【新唐人2014年4月13日ニュース】最近、世界貿易機構WTOの専門家グループは中国政府の17種以上のレアアースおよび鉱物2種の輸出制限は国際貿易の原則に違反しているとの見解を示しました。中国当局はこの輸出制限を環境保護が目的であると主張していますが、WTOの専門家グループに否定されました。鄧小平時代から、中国共産党は「中東に石油があるように、我々にはレアアースがある」という考えを示していました。この中にはどのような秘密が隠されているのでしょうか。

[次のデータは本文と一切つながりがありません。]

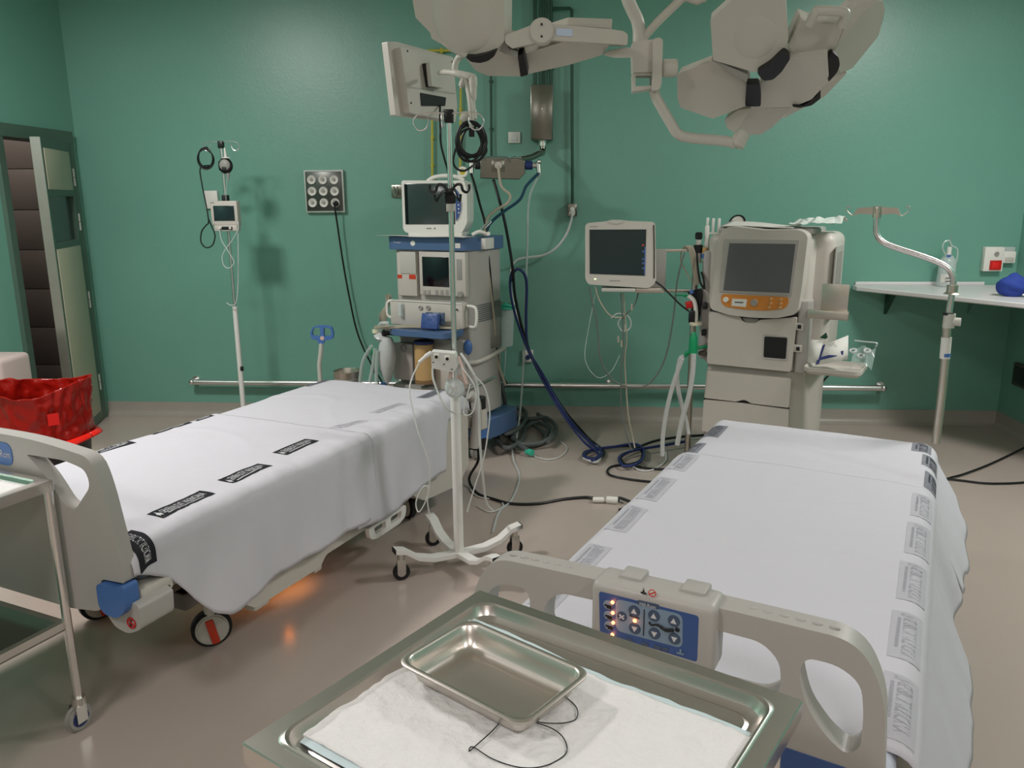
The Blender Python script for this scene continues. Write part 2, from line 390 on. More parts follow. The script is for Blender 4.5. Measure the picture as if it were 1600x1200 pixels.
# ================================================================== BEDS
LB = Frame((-2.025, 2.335), -20.5); RB = Frame((-.22, 1.52), -24.4)
class Drape:
    """cloth over a mattress: b runs across (x on the flat, arc length past the edges)"""
    def __init__(s, xl, xr, z, r, seed, ny0, ny1, flare=.05, amp=1.0, ends=(.04, .05), rfn=None, edge=1.0):
        s.__dict__.update(xl=xl, xr=xr, z=z, r=r, seed=seed, y0=ny0, y1=ny1, flare=flare, amp=amp, ends=ends, rfn=rfn, edge=edge)
    def side(s, d, y, sg):
        # d = arc distance past the flat; returns dx, dz
        r = s.r; q = math.pi/2*r
        if d <= 0: return 0, 0
        if d < q: a = d/r; return r*math.sin(a), -(r-r*math.cos(a))
        h = d-q; fl = s.flare if sg > 0 else s.flare*.7
        f = min(1, h/.3)
        wv = .5+.5*math.sin(y*9+s.seed+2.2*math.sin(y*3.1+s.seed)); wv2 = noise.noise(Vector((y*7, h*2.5, s.seed+5*sg)))
        dx = fl*f*(.75+.3*wv)+.022*wv2*f+.003*math.sin(y*41+s.seed)*f
        return r+dx, -(r+h*(1-.03*wv))
    def P(s, y, b, o=0):
        xl = s.xl+s.r; xr = s.xr-s.r
        if b > xr: dx, dz = s.side(b-xr, y, 1); x = xr+dx; z = s.z+dz
        elif b < xl: dx, dz = s.side(xl-b, y, -1); x = xl-dx; z = s.z+dz
        else: x = b; z = s.z
        k = s.amp
        z += k*(.006*noise.noise(Vector((x*3, y*2.2, s.seed)))+.0022*noise.noise(Vector((x*11, y*6, s.seed+3)))+.003*max(0, math.sin(3.1*x+9*y+4*noise.noise(Vector((x*2, y*2, s.seed+9)))))**12)
        if s.rfn: z += s.rfn(x, y)
        ed = max(0, min(1, (x-s.xr+.22)/.15)); z += k*ed*s.edge*(.006*noise.noise(Vector((x*9, y*16, s.seed+20)))+.004*abs(noise.noise(Vector((x*14, y*34, s.seed+30)))))
        # rounded fall at the head and the foot
        for (ye, sg, k2) in ((s.y0, -1, s.ends[0]), (s.y1, 1, s.ends[1])):
            if k2:
                t = (y-(ye-sg*.07))*sg/.07
                if t > 0: z -= k2*t*t
        return Vector((x, y, z+o))
    def O(s, y, b, o):
        p = s.P(y, b); a = s.P(y+.004, b)-s.P(y-.004, b); c = s.P(y, b+.004)-s.P(y, b-.004)
        n = c.cross(a)
        n = -n if n.length and n.dot(Vector((p.x-(s.xl+s.xr)/2, 0, .3))) < 0 else n
        return p+n.normalized()*o
    def mesh(s, mb, bl, br, ny=90, nb=70):
        def fn(i, j):
            y = s.y0+(s.y1-s.y0)*i; b0 = bl(y); b1 = br(y); return s.P(y, b0+(b1-b0)*j)
        return mb.grid(fn, ny, nb)
    def band(s, y0, y1, b0, b1, o, ny=14, nb=8, skew=0):
        mb = MB(); mb.grid(lambda i, j: s.O(y0+(y1-y0)*i, b0+(b1-b0)*j+skew*i, o), ny, nb); return mb
    def print_on(s, mb, txt, yc, bc, ly, lb, o, skew=0, flip=1):
        if txt not in TXT: TXT[txt] = text_geo(txt)
        vs, fs, w0, h0 = TXT[txt]
        return mb.raw([s.O(yc+flip*x/w0*ly, bc-flip*q/h0*lb+skew*x/w0, o) for x, q in vs], fs)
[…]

2年にわたる調査を経て、WTOの専門家グループは3月26日、261ページに及ぶ報告書を発表し、中国はレアアース、タングステン、モリブデン製品の輸出関税、輸出量及び、輸出関連企業に対して与えた輸出業績と登記資本金要求はいずれも「1994年関税及び貿易に関する一般協定」および「中国の加入議定書」の関連規定に適合していないと指摘しました。
中国商務部条約法規司・楊国華副司長は、中国の2つの方面がWTOの規定に適合していないと認めました。1つはレアアース輸出における増税で、もう1つは輸出枠の制限、つまり毎年一定量のレアアースしか輸出できないという事です。
WTOの慣例によると、専門家グループの報告から60日以内であれば、中国側が上訴可能で、最終裁決が発表されるのは3〜4ヶ月後になります。
北京師範大学のMBA教官・段紹訳さんは、北京がレアアースの輸出制限をしなければ、世界のレアアース価格は下落すると予想しています。
北京師範大学MBA教官 段紹訳氏
「間違いなく価格は下落し、競争も多くなるでしょう。世界にとってみれば、貿易が自由になるほど、資源の分配は合理的に効率的になります。しかし、利益集団はいつも自分の最大限の利益の保護が目的です」
レアアースは17種の特殊金属元素の総称です。別名「工業ビタミン」とも呼ばれ、ミサイルからコンピューター、携帯電話などのチップにまで幅広く応用され、欠かすことのできない原料です。
中国は長期にわたって、世界の23%のレアアース、47%のタングステンの埋蔵量を誇り、国際市場に90%のレアアース製品および80%のタングステン製品を提供していました。
2011年、WTOは中国の原料輸出制限は規定に反すると裁定しましたが、指摘した9種の原料の中に、レアアースは含まれていませんでした。2012年、米国、日本、EUは再度中国のレアアース輸出制限は国際貿易の原則に反するものであるとWTOに提訴しました。
北京師範大学MBA教官 段紹訳氏
「彼らの要求は合法的かつ、正当なものです。中国政府のレアアース輸出制限はWTO関連規定に違反していて、実は政府の自由市場への干渉問題なのです。政府の市場介入は市場価格に影響を与え、競争が不公平になります」
レアアース専門家である「中国有色工程設計研究総院」の王国珍教授はメディアに対し、中国は2005年と2008年に2度、レアアース輸出企業を大規模に削減。特に2008年は、輸出企業を減らすと共に輸出枠も減らしたため、国際市場のレアアース価格が急激に上昇したと述べました。
2010年、中国が日本に対し、レアアース輸出禁止策を取り、ほかの国に対しても輸出枠を大幅に削減した際、中国国内からは、「北京は経済と戦略上から、西側先進国をけん制する有力手段を掌握した」との声が上がりました。
新唐人評論家 馬傑森さん
「鄧小平の時代から『中東に石油があるように、我々にはレアアースがある』と言われ、グローバルビジネスをコントロールする重要な手段に使われています。輸出を減らして、レアアース価格が上昇すると、利潤率は更に高くなります」
WTOの専門家たちはまた、レアアースの輸出制限は環境保護が目的であるという中国の主張をも否定しています。実際、中国当局は環境保護など重視しておらず、各地のレアアース採掘では多くの汚染が発生していると指摘されています。
新唐人評論家 馬傑森さん
「南方に重金属米が現れ、中国の20%の土地は汚染されています。大きな要因となっているのがレアアース開発過程において、環境を顧みない、やり方による環境への破壊です」
ニューヨークタイムズは昨年末の報道で、天津のレアアース精錬工場から漏れ出す放射性物質は地下に浸み込み、1億5000万人の水源である黄河を汚染。また、江西省ではレアアースの違法な露天採掘によって多くの災難をもたらされ、広東省の露天レアアース採掘場の強酸は田んぼや渓流を破壊していると伝えました。
新唐人テレビがお伝えしました。